>> START Recorded information
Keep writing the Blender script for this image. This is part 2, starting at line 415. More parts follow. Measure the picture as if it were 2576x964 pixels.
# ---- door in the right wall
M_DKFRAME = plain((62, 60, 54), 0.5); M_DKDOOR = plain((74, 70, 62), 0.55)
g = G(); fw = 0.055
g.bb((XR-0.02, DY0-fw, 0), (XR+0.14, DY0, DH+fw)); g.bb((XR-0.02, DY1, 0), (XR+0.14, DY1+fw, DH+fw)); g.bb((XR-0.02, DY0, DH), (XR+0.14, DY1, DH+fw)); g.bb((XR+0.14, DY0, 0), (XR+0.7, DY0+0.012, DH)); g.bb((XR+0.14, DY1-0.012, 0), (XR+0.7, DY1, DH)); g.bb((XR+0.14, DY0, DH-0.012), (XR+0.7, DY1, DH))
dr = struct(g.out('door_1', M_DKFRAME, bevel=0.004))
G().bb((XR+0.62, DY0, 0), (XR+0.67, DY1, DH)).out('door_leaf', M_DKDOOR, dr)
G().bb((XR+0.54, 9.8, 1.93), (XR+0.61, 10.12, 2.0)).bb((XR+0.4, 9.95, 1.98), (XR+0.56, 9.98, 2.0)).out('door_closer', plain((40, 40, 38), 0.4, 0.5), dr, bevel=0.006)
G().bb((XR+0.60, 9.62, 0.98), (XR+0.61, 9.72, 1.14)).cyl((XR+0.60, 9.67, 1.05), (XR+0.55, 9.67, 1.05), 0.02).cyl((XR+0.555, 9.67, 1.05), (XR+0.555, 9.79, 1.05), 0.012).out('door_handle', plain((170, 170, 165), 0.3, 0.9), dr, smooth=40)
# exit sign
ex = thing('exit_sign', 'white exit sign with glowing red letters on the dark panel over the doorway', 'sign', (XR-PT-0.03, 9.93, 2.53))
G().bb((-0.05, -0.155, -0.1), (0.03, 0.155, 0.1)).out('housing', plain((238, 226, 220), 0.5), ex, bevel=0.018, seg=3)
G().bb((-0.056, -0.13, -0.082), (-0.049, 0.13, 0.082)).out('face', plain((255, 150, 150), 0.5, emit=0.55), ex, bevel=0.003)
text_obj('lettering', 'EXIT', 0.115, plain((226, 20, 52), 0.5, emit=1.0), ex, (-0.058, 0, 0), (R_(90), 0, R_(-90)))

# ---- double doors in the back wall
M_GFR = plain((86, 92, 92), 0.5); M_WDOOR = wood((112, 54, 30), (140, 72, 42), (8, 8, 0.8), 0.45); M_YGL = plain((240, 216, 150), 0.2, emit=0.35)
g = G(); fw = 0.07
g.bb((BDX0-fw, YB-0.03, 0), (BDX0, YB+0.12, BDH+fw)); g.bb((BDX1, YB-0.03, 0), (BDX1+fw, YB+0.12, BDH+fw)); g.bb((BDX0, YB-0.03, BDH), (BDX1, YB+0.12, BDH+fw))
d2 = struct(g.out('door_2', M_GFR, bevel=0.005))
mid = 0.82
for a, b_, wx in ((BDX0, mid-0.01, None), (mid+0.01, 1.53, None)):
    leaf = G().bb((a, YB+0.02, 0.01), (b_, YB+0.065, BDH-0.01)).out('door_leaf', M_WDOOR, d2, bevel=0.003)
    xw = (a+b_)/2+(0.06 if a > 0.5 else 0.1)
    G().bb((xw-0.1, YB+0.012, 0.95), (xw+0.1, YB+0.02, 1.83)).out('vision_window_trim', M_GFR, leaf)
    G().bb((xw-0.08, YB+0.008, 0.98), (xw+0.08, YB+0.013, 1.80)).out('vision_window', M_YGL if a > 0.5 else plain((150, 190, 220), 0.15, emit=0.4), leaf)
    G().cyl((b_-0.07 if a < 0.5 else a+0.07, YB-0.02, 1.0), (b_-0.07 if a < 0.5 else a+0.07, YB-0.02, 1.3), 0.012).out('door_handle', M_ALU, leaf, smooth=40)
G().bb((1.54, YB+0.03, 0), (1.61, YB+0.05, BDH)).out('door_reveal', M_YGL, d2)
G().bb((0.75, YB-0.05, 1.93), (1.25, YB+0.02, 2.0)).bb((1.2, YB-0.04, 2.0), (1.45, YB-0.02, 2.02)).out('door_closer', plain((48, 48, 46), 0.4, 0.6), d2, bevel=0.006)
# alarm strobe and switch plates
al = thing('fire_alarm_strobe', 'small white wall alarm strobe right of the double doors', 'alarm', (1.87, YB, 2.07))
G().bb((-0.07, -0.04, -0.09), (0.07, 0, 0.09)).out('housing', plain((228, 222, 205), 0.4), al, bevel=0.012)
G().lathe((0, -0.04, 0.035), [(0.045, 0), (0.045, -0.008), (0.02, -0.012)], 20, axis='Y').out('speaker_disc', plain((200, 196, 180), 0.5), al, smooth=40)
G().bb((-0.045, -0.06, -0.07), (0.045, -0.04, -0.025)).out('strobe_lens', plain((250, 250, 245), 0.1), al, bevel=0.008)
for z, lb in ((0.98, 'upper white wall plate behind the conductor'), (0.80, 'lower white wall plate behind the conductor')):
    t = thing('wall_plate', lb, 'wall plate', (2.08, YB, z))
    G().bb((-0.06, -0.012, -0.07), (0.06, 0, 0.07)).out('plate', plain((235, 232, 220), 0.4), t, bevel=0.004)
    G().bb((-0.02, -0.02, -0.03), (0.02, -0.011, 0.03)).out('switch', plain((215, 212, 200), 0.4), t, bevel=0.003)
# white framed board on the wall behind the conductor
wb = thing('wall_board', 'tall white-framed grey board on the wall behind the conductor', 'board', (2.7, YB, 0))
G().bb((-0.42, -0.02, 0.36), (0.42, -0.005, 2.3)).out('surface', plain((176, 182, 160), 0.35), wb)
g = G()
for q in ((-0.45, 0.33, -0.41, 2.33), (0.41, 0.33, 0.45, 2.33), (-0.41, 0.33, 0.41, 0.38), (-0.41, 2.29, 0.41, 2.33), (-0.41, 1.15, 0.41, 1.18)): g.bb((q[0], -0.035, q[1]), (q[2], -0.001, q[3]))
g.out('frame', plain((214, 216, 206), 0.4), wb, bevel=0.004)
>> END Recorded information
● **Your instructions**
Emit, unaltered, the lines from the top of the listing down through the line that holds "(R_(90), 0, R_(-90)))"; emit nothing else.

● **Written answer**
Keep writing the Blender script for this image. This is part 2, starting at line 415. More parts follow. Measure the picture as if it were 2576x964 pixels.
# ---- door in the right wall
M_DKFRAME = plain((62, 60, 54), 0.5); M_DKDOOR = plain((74, 70, 62), 0.55)
g = G(); fw = 0.055
g.bb((XR-0.02, DY0-fw, 0), (XR+0.14, DY0, DH+fw)); g.bb((XR-0.02, DY1, 0), (XR+0.14, DY1+fw, DH+fw)); g.bb((XR-0.02, DY0, DH), (XR+0.14, DY1, DH+fw)); g.bb((XR+0.14, DY0, 0), (XR+0.7, DY0+0.012, DH)); g.bb((XR+0.14, DY1-0.012, 0), (XR+0.7, DY1, DH)); g.bb((XR+0.14, DY0, DH-0.012), (XR+0.7, DY1, DH))
dr = struct(g.out('door_1', M_DKFRAME, bevel=0.004))
G().bb((XR+0.62, DY0, 0), (XR+0.67, DY1, DH)).out('door_leaf', M_DKDOOR, dr)
G().bb((XR+0.54, 9.8, 1.93), (XR+0.61, 10.12, 2.0)).bb((XR+0.4, 9.95, 1.98), (XR+0.56, 9.98, 2.0)).out('door_closer', plain((40, 40, 38), 0.4, 0.5), dr, bevel=0.006)
G().bb((XR+0.60, 9.62, 0.98), (XR+0.61, 9.72, 1.14)).cyl((XR+0.60, 9.67, 1.05), (XR+0.55, 9.67, 1.05), 0.02).cyl((XR+0.555, 9.67, 1.05), (XR+0.555, 9.79, 1.05), 0.012).out('door_handle', plain((170, 170, 165), 0.3, 0.9), dr, smooth=40)
# exit sign
ex = thing('exit_sign', 'white exit sign with glowing red letters on the dark panel over the doorway', 'sign', (XR-PT-0.03, 9.93, 2.53))
G().bb((-0.05, -0.155, -0.1), (0.03, 0.155, 0.1)).out('housing', plain((238, 226, 220), 0.5), ex, bevel=0.018, seg=3)
G().bb((-0.056, -0.13, -0.082), (-0.049, 0.13, 0.082)).out('face', plain((255, 150, 150), 0.5, emit=0.55), ex, bevel=0.003)
text_obj('lettering', 'EXIT', 0.115, plain((226, 20, 52), 0.5, emit=1.0), ex, (-0.058, 0, 0), (R_(90), 0, R_(-90)))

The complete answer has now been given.